Cities that are awarded hosting rights by the International Olympic Committee are not permitted to withdraw from their contract. But Sheehan believes that a motion by the city council would have the power to pull out of the Games. This action would incur a significant fee, he believes, but it could still be far less than Los Angeles would otherwise pay to host the Olympics.
Sheehan’s mission will probably fail. But, the world over, the public are falling out of love with staging the Olympic Games. Paris is hosting this year, and Los Angeles in 2028, because no one else was left. After three other cities withdrew from bidding to host the 2024 Games, Los Angeles then agreed to bid for 2028 instead — so the Californian city and Paris were both left unopposed.
It is not only the Olympic Games that are embattled. The 2026 Commonwealth Games currently have no host. These were awarded to the Australian state of Victoria, but the state government withdrew last year. Now, the Commonwealth Games are at risk of being postponed by a year — or even cancelled, if no alternative host can be found.
The case against the Olympics has strengthened as public awareness of the costs involved has increased. There is an iron law of Olympic spending: whatever the estimated costs, they will end up many times more.
The London 2012 Games were meant to cost £2.4 billion but actually cost £13.5 billion; the 2016 Rio Games overshot their budget even more egregiously. On average, Summer Olympic Games since 1960 overspent their initial budget by 195 per cent, and the cheaper Winter Games still by 132 per cent, the academics Alexander Budzier and Bent Flyvbjerg calculated in a recent study at Oxford University. Every single summer Games for which there was data suffered cost overruns.
Such overspending is explained by what psychologists call the planning fallacy. Again and again, in sport and beyond, infrastructure projects — like HS2, the Scottish Parliament or the Sydney Opera House — follow the same template. Expected construction costs are disingenuously kept down, before surging once the project begins; meanwhile, the economic benefits are exaggerated. The lessons of previous similar projects are ignored.

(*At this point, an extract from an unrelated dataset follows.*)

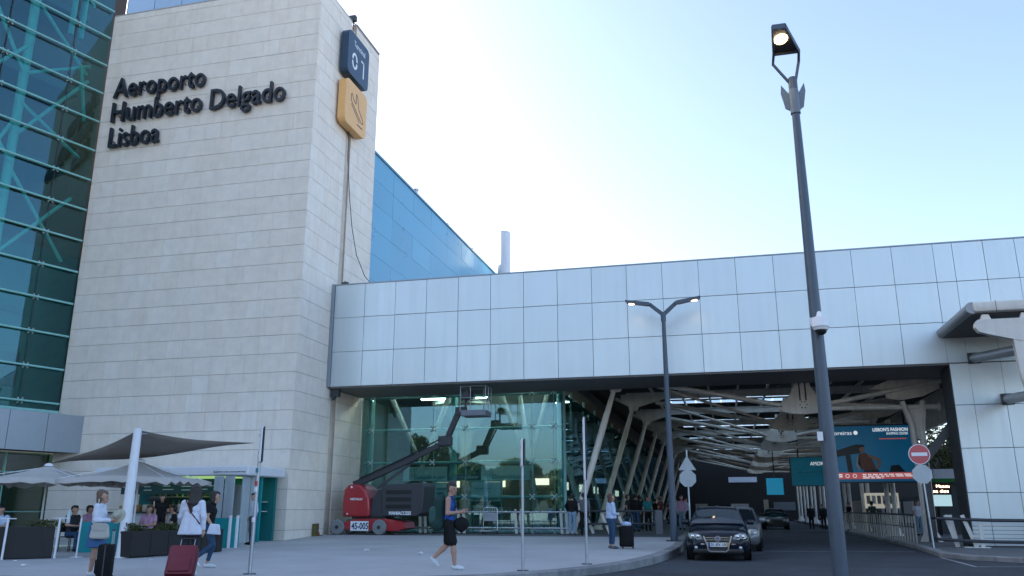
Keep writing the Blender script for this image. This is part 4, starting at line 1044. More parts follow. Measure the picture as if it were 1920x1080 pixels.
# ---------------------------------------------------------------- right fence, railing, elevated canopy bracket
fn = thing("pedestrian_fence", (6.95, 45, .13), "bare metal pedestrian fence along the right kerb", "fence")
b = MB(); b.path([(6.98, 36.0, 1.18), (7.1, 44, 1.2), (7.15, 66, 1.2)], .04, n=8); b.build("top_rail", M_DGREY, fn, world=True, smooth=True)
b = MB(); b.path([(6.98, 36.0, .72), (7.1, 44, .72), (7.15, 66, .72)], .025, n=8); b.build("middle_rail", M_DGREY, fn, world=True, smooth=True)
M_BARP = mat("fence_bar", (.46, .44, .38), .5, .3, var=.15)
y, k = 36.0, 0
fbm = MB(); fbm.tube((0, 0, 0), (0, 0, 1.04), .03, n=8); fb0 = None
while y < 66:
    x = 6.98 + .12 * min(1, (y - 36) / 8)
    if fb0 is None: fb0 = fbm.build("bar", M_BARP, fn, smooth=True); o = fb0
    else: o = link_copy(fb0, "bar", (0, 0, 0), fn)
    o.location = Vector((x, y, .13)) - fn.location; o.rotation_euler = (0, random.uniform(-.02, .02), 0)
    y += .62; k += 1
fr_ = thing("tube_railing", (8.3, 32.2, .13), "curving tube railing with flat white posts before the clad pier", "railing")
for z0, z1, yy in ((1.09, .96, 32.2), (.39, .27, 32.2)):
    b = MB(); b.path([(7.0, 33.6, z0 + .02), (7.05, 32.6, z0), (7.7, 32.25, z0 - .03), (8.6, 32.2, z0 - .06), (14, 32.2, z0 - .1)], .055, n=12); b.build("rail", M_DGREY, fr_, world=True, smooth=True)
for (x0, y0, x1) in ((7.35, 32.7, 7.62), (7.55, 33.0, 7.7), (7.78, 32.3, 8.12), (8.3, 32.25, 8.3), (10.2, 32.25, 10.2), (12.2, 32.25, 12.2)):
    b = MB(); b.bar((x0, y0, 1.2 if x0 < 8.2 else .96), (x1, y0, .13), .13, .04, up=(0, 1, 0)); b.build("post", M_WHITE, fr_, world=True)
for i in range(4):
    b = MB(); b.tube((8.0, 32.25, .45 + .13 * i), (14, 32.25, .42 + .13 * i), .008, n=6); b.build("wire", M_DGREY, fr_, world=True)
b = MB(); b.box(7.7, 8.5, 32.1, 32.45, .13, .16); b.build("foot_plate", M_WHITE, fr_, world=True)
wc = thing("walkway_canopy", (9, 30, 0), "rounded metal edge of an elevated walkway canopy with white brackets", "canopy")
M_CGREY = mat("canopy_grey", (.26, .275, .29), .4, .5, var=.08)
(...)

But, in the case of the Olympic Games, perhaps no longer. Even the most basic claim made about hosting the Games — that it invariably increases tourism — is a myth. When London hosted the Games in 2012, six per cent fewer tourists visited than at the same time a year before. Paris, already the most visited city in the world, has no need for extra tourists. But reports of empty hotel rooms and restaurants suggest that hosting the Olympics could lead Paris’s tourist numbers to decline this summer.

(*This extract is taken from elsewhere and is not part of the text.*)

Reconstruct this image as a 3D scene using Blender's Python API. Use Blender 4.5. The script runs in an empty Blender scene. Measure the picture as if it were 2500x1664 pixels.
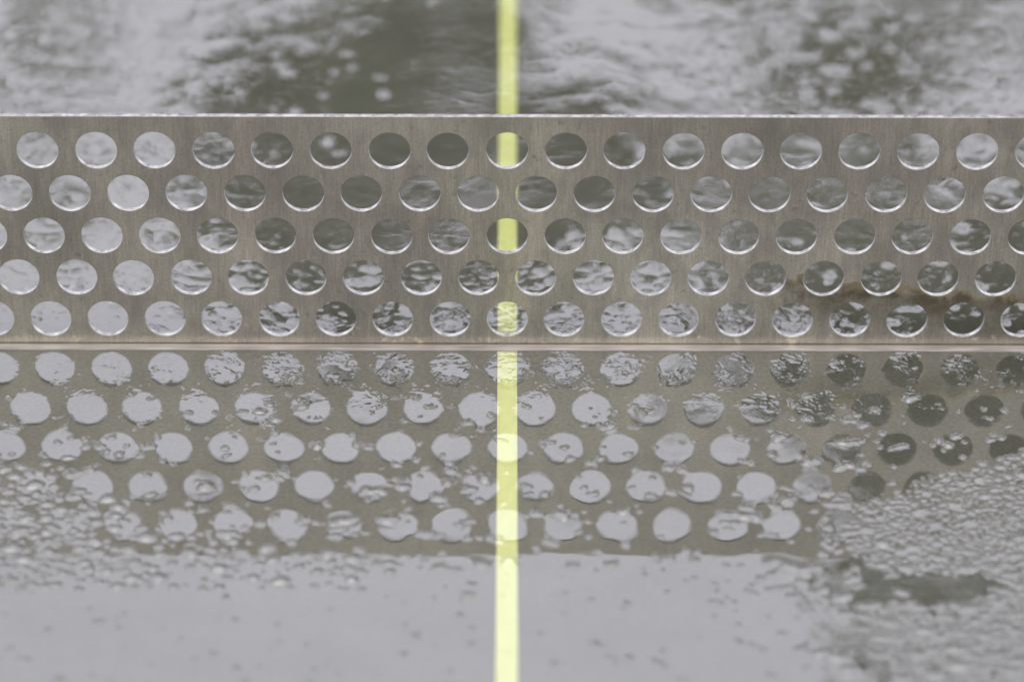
import bpy, bmesh, math, random
import numpy as np
from mathutils import Vector, Matrix

# ------------------------------------------------------------------ camera, sky, sun, exposure
SC = bpy.context.scene
P = 0.0329                         # pitch of the holes, metres
TH = 0.58789                       # camera pitch down
DIST = 65.763 * P
F_MM = 131.33
TABLE_Z = 0.76
fw = Vector((0, math.cos(TH), -math.sin(TH)))
up = Vector((0, math.sin(TH), math.cos(TH)))
cam_pos = Vector((0.084 * P, 0, TABLE_Z)) - fw * DIST + up * (0.0669 * P)
cam = bpy.data.objects.new('camera', bpy.data.cameras.new('camera'))
SC.collection.objects.link(cam)
cam.location = cam_pos
cam.rotation_euler = (math.pi / 2 - TH, 0, 0)
cam.data.sensor_width = 36
cam.data.lens = F_MM
cam.data.clip_start = 0.05
cam.data.clip_end = 2000
cam.data.dof.use_dof = True
cam.data.dof.focus_distance = 64.3 * P
cam.data.dof.aperture_fstop = 3.0
SC.camera = cam

SUN_EL, SUN_AZ = math.radians(58), math.radians(200)     # azimuth clockwise from +Y: behind the camera
w = bpy.data.worlds.new('World'); SC.world = w; w.use_nodes = True
nt = w.node_tree; nt.nodes.clear()
out = nt.nodes.new('ShaderNodeOutputWorld'); bg = nt.nodes.new('ShaderNodeBackground')
sky = nt.nodes.new('ShaderNodeTexSky'); sky.sky_type = 'NISHITA'; sky.sun_disc = False
sky.sun_elevation = SUN_EL; sky.sun_rotation = SUN_AZ; sky.dust_density = 4; sky.air_density = 1.0
tc = nt.nodes.new('ShaderNodeTexCoord')
cn = nt.nodes.new('ShaderNodeTexNoise'); cn.inputs['Scale'].default_value = 3.0; cn.inputs['Detail'].default_value = 4
cr = nt.nodes.new('ShaderNodeValToRGB')
cr.color_ramp.elements[0].position = .3; cr.color_ramp.elements[0].color = (.81, .805, .905, 1)
cr.color_ramp.elements[1].position = .75; cr.color_ramp.elements[1].color = (1.01, 1.0, 1.125, 1)
mul = nt.nodes.new('ShaderNodeVectorMath'); mul.operation = 'SCALE'; mul.inputs['Scale'].default_value = 12.5
mix = nt.nodes.new('ShaderNodeMixRGB'); mix.inputs['Fac'].default_value = 0.93      # closed cloud cover over the clear sky
L = nt.links.new
L(tc.outputs['Generated'], cn.inputs['Vector']); L(cn.outputs['Fac'], cr.inputs['Fac'])
L(cr.outputs['Color'], mul.inputs[0]); L(sky.outputs['Color'], mix.inputs['Color1'])
L(mul.outputs['Vector'], mix.inputs['Color2']); L(mix.outputs['Color'], bg.inputs['Color'])
bg.inputs['Strength'].default_value = 0.122
L(bg.outputs['Background'], out.inputs['Surface'])
sun = bpy.data.objects.new('sun', bpy.data.lights.new('sun', 'SUN'))
SC.collection.objects.link(sun)
sun.data.energy = 1.0; sun.data.angle = math.radians(70); sun.data.color = (1, .97, .93)
sd = Vector((math.sin(SUN_AZ) * math.cos(SUN_EL), math.cos(SUN_AZ) * math.cos(SUN_EL), math.sin(SUN_EL)))
sun.rotation_euler = (-sd).to_track_quat('-Z', 'Y').to_euler()
SC.view_settings.view_transform = 'Standard'; SC.view_settings.look = 'None'
SC.view_settings.gamma = 1; SC.view_settings.use_curve_mapping = False
SC.view_settings.exposure = 1.0
SC.render.engine = 'CYCLES'
SC.cycles.max_bounces = 8; SC.cycles.transparent_max_bounces = 16
SC.cycles.use_denoising = True
SC.cycles.sample_clamp_indirect = 8

random.seed(7); rng = np.random.default_rng(11)

# ------------------------------------------------------------------ helpers
def link(o, parent=None):
    SC.collection.objects.link(o)
    if parent: o.parent = parent
    return o
def tag(o, label=None, cat=None, kind=None, group=None):
    if label: o['label'] = label
    if cat: o['category'] = cat
    if kind: o['kind'] = kind
    if group: o['group'] = group
    return o
def empty(name, loc=(0, 0, 0)):
    o = bpy.data.objects.new(name, None); o.location = loc; return link(o)
def from_bm(name, bm, mats, parent=None, smooth=False):
    me = bpy.data.meshes.new(name); bm.to_mesh(me); bm.free()
    for m in (mats if isinstance(mats, (list, tuple)) else [mats]): me.materials.append(m)
    if smooth:
        for p in me.polygons: p.use_smooth = True
    return link(bpy.data.objects.new(name, me), parent)
def from_np(name, verts, quads, mat, parent=None, smooth=True):
    me = bpy.data.meshes.new(name)
    nv, nf = len(verts), len(quads)
    me.vertices.add(nv); me.vertices.foreach_set('co', np.asarray(verts, np.float32).ravel())
    me.loops.add(nf * 4); me.loops.foreach_set('vertex_index', np.asarray(quads, np.int32).ravel())
    me.polygons.add(nf); me.polygons.foreach_set('loop_start', np.arange(0, nf * 4, 4, dtype=np.int32))
    me.polygons.foreach_set('use_smooth', np.full(nf, smooth))
    me.update(calc_edges=True); me.materials.append(mat)
    return link(bpy.data.objects.new(name, me), parent)
def box(bm, x0, x1, y0, y1, z0, z1, bevel=0):
    r = bmesh.ops.create_cube(bm, size=1)
    for v in r['verts']:
        v.co = Vector(((x0 + x1) / 2 + v.co.x * (x1 - x0), (y0 + y1) / 2 + v.co.y * (y1 - y0), (z0 + z1) / 2 + v.co.z * (z1 - z0)))
    if bevel:
        es = list({e for v in r['verts'] for e in v.link_edges})
        bmesh.ops.bevel(bm, geom=es, offset=bevel, segments=2, affect='EDGES')
class N:
    """tiny node helper"""
    def __init__(s, name):
        s.m = bpy.data.materials.new(name); s.m.use_nodes = True; s.t = s.m.node_tree; s.t.nodes.clear()
        s.o = s.n('ShaderNodeOutputMaterial')
    def n(s, typ, **kw):
        x = s.t.nodes.new(typ)
        for k, v in kw.items():
            if k in x.inputs.keys(): x.inputs[k].default_value = v
            else: setattr(x, k, v)
        return x
    def l(s, a, b): s.t.links.new(a, b)
    def coords(s, scale=(1, 1, 1), loc=(0, 0, 0)):
        t = s.n('ShaderNodeTexCoord'); mp = s.n('ShaderNodeMapping')
        mp.inputs['Scale'].default_value = scale; mp.inputs['Location'].default_value = loc
        s.l(t.outputs['Object'], mp.inputs['Vector']); return mp.outputs['Vector']
    def noise(s, vec, scale, detail=3, rough=.5):
        x = s.n('ShaderNodeTexNoise', Scale=scale, Detail=detail, Roughness=rough); s.l(vec, x.inputs['Vector']); return x.outputs['Fac']
    def ramp(s, fac, stops):
        x = s.n('ShaderNodeValToRGB'); e = x.color_ramp.elements
        while len(e) < len(stops): e.new(.5)
        for i, (p, c) in enumerate(stops):
            e[i].position = p; e[i].color = (*c, 1) if len(c) == 3 else c
        s.l(fac, x.inputs['Fac']); return x.outputs['Color']
    def mixc(s, fac, a, b, mode='MIX'):
        x = s.n('ShaderNodeMixRGB', blend_type=mode)
        for i, v in zip(('Fac', 'Color1', 'Color2'), (fac, a, b)):
            if hasattr(v, 'node'): s.l(v, x.inputs[i])
            else: x.inputs[i].default_value = v if i == 'Fac' else (*v, 1)
        return x.outputs['Color']
    def math(s, op, a, b=0.0, clamp=False):
        x = s.n('ShaderNodeMath', operation=op, use_clamp=clamp)
        for i, v in enumerate((a, b)):
            if hasattr(v, 'node'): s.l(v, x.inputs[i])
            else: x.inputs[i].default_value = v
        return x.outputs[0]
g3 = lambda v: (v, v, v)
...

“There came a point where most people who thought about it felt that the IOC was just taking them for a ride,” says the sports economist Stefan Szymanski. He likens hosting the Games to “a great party — for two weeks your city becomes the centre of the world’s attention. Why would hosting a party make money?”
Like many of the best parties, there has often been no one left to clean up. When bidding to host the Games, “legacy” is a classic politicians’ platitude, swiftly forgotten.
It was originally promised that, of the homes built on the Olympic Park site used for London 2012, half of them would be affordable; instead, barely 10 per cent are classed as affordable housing. For over a decade after Athens hosted the 2004 Games, the swimming pool was left derelict; today, the beach volleyball arena is among the venues still left unused. Staging the Games cost Greece about €8.5 billion; the debts exacerbated the nation’s subsequent financial crisis.
As potential hosts become more alert to the costs, the Olympics have been forced to adapt. A decade ago the IOC launched Olympic Agenda 2020, pledging to reduce the costs of staging the Games through measures like encouraging bidders to focus upon renovating existing venues and allowing hosts to stage certain events in a partner city. Wealthy cities have the pre-existing infrastructure to mitigate costs. Staging the games in such venues should be less disruptive than taking it to less economically developed cities, like Rio in 2016, or smaller hosts, like Athens in 2004. Yet the Oxford study still estimated that the Paris Games will overrun its budget by 115 per cent.
“While Paris promised to be different, it’s actually quite similar to previous installations,” says the political scientist Jules Boykoff, author of What Are the Olympics For? “These Olympics have conformed to the negative trends of overspending, displacement, militarisation of public space, greenwashing, and corruption.”
The Games will leave a tangible legacy: the Olympic Village, in the deprived northern banlieue Seine-Saint-Denis, will house 6,000 people, and provide office space for another 6,000, after the Paralympics finishes. Cleaning up the Seine, and an improved cycle network, should also be enduring improvements. Boykoff believes that such benefits could have been achieved at a fraction of the cost without the Games. “Did the city need to host the biggest, most complex sporting event on the planet to achieve these gains?”
The example of New York suggests not. When New York bid to host the 2012 Games, it devised plans to use the Olympics as the catalyst to regenerate the city. After missing out to London, New York stuck with much of the planned regeneration. New York got the legacy it was hoped for when bidding for the Olympics — but at far less cost than if it had actually hosted the Games.
Wider reforms from the IOC could alleviate the socio-economic problems caused by the Games. A co-hosting model, as has become common in international tournaments — splitting sports between two or three different cities, which do not require any new infrastructure to be built for those events — could reduce hosts’ burden. These measures could also reduce the environmental damage associated with building new infrastructure; at the 2020 Tokyo Games, the marathon was moved 800km north to Sapporo.
Far from being the most-coveted event on earth, the Olympics are increasingly putting off wealthy democracies: the countries who, in theory, should be able to host the event with the least cost and disruption. As angst about the Olympics grows, the IOC risks having only one set of reliable bidders left: authoritarian regimes, who want to use the Games for their own ends.